Płaca minimalna w UE. Które kraje w czołówce?
28 lutego 2018Płaca minimalna w Niemczech pozostaje w tyle za poziomem stawek w większości krajów Europy Zachodniej – wynika z analizy Instytutu Gospodarki i Nauk Społecznych (WSI) w Duesseldorfie i Fundacji im. Hansa Boecklera. W Niemczech średnie stawki minimalne wynoszą obecnie 8,84 euro za godzinę. Lepiej jest w Belgii, gdzie za godzinę pracy pracodawca musi zapłacić co najmniej 9,47 euro oraz w Holandii (9,68 euro) i Francji (9,88 euro). Najwyższą płacą minimalną ma Luksemburg – aż 11,55 euro.
Niższe płace mają kraje Europy Południowej: Grecja - 3,39 euro, Hiszpania – 4,46 euro. Jeszcze mniejsze stawki obowiązują w Polsce (w przeliczeniu 2,85 euro), Czechach (2,78) i Rumunii (2,50).
Przeczytaj też: Niemcy: Płaca minimalna tylko na papierze
Płaca minimalna w 22 krajach UE
Jak wynika z analizy WSI, stawki minimalne obowiązują w 22 z 28 krajów Unii Europejskiej. W 19 z nich zostały podwyższone na początku tego roku lub w roku 2017, a średnia podwyżka nominalna (czyli bez uwzględnienia inflacji) wyniosła 4,4 proc. Po uwzględnieniu inflacji zostaje już tylko 2,8 proc.

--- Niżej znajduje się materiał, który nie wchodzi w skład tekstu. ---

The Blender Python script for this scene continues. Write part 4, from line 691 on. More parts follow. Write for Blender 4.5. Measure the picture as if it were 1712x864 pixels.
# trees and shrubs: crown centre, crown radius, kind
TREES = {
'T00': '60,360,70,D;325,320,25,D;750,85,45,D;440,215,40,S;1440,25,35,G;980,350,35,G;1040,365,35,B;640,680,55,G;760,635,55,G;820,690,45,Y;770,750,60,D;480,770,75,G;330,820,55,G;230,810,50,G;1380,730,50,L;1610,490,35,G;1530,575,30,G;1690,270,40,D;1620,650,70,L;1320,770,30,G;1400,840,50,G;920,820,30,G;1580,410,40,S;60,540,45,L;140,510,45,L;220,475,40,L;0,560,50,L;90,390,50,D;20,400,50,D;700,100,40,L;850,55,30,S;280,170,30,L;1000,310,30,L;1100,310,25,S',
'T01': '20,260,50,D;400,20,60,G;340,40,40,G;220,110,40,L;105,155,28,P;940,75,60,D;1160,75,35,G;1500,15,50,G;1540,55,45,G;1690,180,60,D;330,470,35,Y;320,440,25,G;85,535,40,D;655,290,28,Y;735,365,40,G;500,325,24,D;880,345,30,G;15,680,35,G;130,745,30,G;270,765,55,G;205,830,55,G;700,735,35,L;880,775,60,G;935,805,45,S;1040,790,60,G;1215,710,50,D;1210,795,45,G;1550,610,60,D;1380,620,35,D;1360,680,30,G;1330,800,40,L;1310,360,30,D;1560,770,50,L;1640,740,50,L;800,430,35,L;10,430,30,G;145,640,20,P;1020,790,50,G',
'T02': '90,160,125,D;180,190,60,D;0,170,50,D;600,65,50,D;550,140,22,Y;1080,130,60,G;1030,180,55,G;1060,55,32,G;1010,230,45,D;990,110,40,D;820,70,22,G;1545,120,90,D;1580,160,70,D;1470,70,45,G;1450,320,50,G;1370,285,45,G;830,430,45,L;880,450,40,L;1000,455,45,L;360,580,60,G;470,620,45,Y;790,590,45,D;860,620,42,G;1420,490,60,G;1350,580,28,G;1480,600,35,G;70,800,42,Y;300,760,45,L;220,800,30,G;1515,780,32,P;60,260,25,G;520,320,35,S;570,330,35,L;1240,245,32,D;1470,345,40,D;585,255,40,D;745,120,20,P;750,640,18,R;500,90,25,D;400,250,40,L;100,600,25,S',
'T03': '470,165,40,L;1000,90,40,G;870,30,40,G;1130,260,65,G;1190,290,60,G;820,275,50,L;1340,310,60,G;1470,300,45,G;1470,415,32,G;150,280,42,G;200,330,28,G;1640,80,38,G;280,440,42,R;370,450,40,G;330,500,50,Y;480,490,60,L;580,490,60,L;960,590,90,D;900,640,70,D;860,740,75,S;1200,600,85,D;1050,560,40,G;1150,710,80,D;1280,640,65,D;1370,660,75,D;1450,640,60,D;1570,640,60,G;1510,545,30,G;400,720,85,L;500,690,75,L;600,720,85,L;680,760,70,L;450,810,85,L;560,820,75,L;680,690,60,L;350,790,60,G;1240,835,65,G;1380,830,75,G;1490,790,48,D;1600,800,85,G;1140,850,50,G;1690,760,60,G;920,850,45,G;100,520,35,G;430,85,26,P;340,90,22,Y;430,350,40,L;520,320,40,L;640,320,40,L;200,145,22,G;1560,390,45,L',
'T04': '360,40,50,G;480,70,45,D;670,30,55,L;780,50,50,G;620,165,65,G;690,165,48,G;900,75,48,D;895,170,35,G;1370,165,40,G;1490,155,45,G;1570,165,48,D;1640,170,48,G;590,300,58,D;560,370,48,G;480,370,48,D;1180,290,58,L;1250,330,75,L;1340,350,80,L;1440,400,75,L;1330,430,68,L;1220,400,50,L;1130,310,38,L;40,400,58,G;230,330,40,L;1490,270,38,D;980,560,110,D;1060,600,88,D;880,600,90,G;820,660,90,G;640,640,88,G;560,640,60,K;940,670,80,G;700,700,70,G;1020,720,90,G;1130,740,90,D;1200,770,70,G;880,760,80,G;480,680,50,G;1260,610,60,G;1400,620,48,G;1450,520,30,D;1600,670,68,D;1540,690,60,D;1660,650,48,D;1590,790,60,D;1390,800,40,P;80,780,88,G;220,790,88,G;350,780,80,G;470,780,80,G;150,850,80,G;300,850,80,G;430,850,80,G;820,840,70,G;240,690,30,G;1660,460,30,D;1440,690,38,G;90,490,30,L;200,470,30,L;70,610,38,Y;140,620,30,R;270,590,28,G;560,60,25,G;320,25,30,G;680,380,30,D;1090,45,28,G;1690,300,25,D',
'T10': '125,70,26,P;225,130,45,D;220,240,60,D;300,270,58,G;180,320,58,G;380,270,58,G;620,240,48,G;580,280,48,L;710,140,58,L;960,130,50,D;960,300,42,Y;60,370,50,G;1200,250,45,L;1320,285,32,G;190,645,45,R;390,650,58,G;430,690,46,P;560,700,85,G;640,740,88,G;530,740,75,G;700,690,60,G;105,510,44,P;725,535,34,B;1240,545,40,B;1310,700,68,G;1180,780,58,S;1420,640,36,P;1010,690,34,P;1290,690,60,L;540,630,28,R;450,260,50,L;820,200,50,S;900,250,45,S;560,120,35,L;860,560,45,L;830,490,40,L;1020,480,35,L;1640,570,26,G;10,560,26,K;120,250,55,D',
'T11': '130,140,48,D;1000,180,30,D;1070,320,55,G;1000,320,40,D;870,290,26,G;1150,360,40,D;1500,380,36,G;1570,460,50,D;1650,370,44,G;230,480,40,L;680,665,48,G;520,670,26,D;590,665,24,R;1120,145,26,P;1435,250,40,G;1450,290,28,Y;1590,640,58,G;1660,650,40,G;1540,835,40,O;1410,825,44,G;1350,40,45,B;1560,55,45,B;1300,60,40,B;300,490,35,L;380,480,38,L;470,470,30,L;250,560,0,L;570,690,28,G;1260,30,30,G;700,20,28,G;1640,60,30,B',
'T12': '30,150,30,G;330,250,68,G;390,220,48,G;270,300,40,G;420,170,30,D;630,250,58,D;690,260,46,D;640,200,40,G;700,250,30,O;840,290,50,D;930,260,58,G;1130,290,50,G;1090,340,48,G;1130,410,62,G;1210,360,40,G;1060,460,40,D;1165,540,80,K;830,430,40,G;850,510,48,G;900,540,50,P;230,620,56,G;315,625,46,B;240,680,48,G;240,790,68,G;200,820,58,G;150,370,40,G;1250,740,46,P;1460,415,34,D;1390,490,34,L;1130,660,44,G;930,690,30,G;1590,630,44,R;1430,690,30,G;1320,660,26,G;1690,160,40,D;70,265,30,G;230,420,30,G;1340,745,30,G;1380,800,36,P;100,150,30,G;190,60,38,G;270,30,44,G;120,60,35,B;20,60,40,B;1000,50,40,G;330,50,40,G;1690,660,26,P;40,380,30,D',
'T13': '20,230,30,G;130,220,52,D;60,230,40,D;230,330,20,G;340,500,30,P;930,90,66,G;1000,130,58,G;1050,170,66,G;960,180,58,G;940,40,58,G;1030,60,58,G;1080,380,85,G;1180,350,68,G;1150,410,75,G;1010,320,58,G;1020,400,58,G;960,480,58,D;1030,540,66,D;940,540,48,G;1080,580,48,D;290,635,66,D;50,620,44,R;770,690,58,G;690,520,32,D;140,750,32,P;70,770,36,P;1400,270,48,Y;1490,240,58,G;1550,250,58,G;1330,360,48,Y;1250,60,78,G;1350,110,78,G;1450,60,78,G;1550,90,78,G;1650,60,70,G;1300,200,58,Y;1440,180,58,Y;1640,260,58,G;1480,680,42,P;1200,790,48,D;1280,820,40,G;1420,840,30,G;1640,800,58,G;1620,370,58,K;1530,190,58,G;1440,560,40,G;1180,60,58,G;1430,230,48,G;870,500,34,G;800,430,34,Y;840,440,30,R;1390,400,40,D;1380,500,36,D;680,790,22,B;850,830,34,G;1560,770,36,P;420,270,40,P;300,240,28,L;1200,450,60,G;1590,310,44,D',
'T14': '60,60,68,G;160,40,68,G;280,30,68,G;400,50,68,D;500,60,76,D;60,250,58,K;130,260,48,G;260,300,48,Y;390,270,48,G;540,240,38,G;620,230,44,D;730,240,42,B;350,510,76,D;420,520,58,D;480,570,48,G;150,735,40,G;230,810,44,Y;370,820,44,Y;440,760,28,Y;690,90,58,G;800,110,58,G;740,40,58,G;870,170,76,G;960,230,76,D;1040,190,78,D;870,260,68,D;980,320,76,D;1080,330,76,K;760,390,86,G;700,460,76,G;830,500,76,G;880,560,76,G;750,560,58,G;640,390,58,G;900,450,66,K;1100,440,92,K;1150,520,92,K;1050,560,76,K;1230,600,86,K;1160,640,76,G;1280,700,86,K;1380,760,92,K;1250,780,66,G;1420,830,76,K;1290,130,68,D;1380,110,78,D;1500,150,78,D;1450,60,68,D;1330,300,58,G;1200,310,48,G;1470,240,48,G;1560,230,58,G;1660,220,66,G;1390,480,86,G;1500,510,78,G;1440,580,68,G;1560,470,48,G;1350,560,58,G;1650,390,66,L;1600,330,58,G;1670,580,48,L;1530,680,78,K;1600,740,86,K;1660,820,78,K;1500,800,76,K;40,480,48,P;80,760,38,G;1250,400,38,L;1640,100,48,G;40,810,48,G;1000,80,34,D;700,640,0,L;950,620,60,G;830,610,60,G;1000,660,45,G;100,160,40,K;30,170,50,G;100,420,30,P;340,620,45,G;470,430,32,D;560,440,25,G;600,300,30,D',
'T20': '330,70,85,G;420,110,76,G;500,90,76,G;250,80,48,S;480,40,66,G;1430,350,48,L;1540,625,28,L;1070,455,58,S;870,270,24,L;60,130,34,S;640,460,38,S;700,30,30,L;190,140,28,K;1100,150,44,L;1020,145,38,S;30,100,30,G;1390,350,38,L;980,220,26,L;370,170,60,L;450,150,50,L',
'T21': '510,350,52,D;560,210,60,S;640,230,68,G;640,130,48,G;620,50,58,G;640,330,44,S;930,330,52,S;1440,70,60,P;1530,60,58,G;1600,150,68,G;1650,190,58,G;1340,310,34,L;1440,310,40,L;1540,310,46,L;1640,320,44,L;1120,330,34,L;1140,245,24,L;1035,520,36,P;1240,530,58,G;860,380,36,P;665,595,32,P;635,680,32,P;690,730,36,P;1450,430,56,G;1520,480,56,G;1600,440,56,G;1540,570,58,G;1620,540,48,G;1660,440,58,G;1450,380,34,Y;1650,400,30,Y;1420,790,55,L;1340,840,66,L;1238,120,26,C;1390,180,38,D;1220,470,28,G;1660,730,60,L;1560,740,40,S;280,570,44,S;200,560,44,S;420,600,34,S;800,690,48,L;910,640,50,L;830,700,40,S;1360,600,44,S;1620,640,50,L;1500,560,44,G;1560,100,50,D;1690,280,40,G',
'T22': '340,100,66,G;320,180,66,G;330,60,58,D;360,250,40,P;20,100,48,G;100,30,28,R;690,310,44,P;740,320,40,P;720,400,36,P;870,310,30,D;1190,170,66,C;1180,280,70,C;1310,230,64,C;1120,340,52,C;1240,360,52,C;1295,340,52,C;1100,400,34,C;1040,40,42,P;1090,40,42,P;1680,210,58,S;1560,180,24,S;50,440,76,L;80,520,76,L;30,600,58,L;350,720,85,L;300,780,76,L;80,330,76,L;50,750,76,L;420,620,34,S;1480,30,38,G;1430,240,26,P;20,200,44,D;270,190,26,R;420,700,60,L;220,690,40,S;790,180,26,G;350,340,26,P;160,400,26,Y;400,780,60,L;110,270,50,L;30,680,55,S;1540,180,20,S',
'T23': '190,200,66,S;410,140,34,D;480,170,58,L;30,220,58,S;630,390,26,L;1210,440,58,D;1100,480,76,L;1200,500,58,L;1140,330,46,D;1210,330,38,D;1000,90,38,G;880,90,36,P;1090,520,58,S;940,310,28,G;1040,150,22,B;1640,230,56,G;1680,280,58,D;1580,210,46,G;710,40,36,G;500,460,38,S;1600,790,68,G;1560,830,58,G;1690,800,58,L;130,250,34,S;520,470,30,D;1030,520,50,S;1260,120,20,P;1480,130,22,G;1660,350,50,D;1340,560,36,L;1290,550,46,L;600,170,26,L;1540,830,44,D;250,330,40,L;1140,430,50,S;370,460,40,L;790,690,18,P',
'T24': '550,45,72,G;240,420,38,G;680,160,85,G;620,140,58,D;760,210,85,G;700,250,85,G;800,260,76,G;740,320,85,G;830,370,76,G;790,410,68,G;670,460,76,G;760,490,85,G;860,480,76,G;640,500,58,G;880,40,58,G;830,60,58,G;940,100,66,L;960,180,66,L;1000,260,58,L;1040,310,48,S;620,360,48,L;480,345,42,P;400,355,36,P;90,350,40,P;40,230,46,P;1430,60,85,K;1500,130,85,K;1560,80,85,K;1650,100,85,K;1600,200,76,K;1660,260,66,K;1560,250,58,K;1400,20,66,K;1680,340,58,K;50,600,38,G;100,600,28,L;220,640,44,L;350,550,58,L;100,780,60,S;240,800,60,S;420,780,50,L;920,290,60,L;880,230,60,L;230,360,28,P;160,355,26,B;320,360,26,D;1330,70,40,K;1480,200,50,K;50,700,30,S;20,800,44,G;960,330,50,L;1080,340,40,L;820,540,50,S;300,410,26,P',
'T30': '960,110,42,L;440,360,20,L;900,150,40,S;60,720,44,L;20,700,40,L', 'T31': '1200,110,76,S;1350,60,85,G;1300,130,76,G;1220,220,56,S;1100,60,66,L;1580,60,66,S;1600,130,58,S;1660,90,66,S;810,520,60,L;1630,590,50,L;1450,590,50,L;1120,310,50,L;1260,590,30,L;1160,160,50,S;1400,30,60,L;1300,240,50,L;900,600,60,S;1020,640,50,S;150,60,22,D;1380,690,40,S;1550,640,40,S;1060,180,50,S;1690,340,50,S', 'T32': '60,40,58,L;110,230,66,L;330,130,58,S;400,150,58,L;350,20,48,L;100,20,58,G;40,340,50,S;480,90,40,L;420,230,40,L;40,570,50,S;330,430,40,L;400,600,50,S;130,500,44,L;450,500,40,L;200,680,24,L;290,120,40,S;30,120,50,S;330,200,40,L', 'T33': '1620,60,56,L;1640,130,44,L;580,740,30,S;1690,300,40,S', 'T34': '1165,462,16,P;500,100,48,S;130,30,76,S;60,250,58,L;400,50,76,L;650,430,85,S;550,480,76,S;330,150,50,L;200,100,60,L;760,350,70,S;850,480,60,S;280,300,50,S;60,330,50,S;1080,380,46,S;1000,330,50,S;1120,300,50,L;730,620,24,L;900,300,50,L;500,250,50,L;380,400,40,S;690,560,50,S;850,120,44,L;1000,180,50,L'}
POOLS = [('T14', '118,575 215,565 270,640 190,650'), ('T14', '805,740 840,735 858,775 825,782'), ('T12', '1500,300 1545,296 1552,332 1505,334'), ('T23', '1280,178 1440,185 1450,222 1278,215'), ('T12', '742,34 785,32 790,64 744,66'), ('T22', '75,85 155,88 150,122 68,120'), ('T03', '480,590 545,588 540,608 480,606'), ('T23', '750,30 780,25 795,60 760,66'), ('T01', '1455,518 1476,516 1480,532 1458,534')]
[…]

W Niemczech obecna stawka obowiązuje już od stycznia 2017, ale już w połowie tego roku specjalna komisja zadecyduje o wysokości podwyżki. Według obliczeń Federalnego Urzędu Statystycznego najniższa płaca mogłaby wzrosnąć w 2019 r. o 0,35 eurocentów. Wtedy za godzinę pracy przypadałoby w Niemczech 9,19 euro.
Największy wzrost w Europie Środkowo-Wschodniej
W dalszym ciągu w wielu krajach płaca minimalna jest niska – mierząc ją w stosunku do ogólnego poziomy wynagrodzeń – piszą naukowcy. Pokazuje to porównanie z medianą płacową, czyli wartością, która dzieli wszystkie dane na pół. W Niemczech w 2016 r. płaca minimalna wynosiła dokładnie 47 proc. mediany, czyli kształtowała się wyraźnie poniżej progu niskich płac. 13 krajów miało lepsze wyniki, w tym Polska, Francja i Portugalia.
Największą dynamikę wynagrodzeń eksperci Fundacji im. Hansa Boecklera obserwują w Europie Środkowo-Wschodniej. Najniższe płace wzrosły w tych krajach o co najmniej 5 proc., nierzadko nawet kilkanaście. Z kolei w Europie Zachodniej i Południowej podwyżki wynosiły od 1,2 proc. (we Francji) do przynajmniej 4 proc. (w Hiszpanii, Portugalii i Wielkiej Brytanii).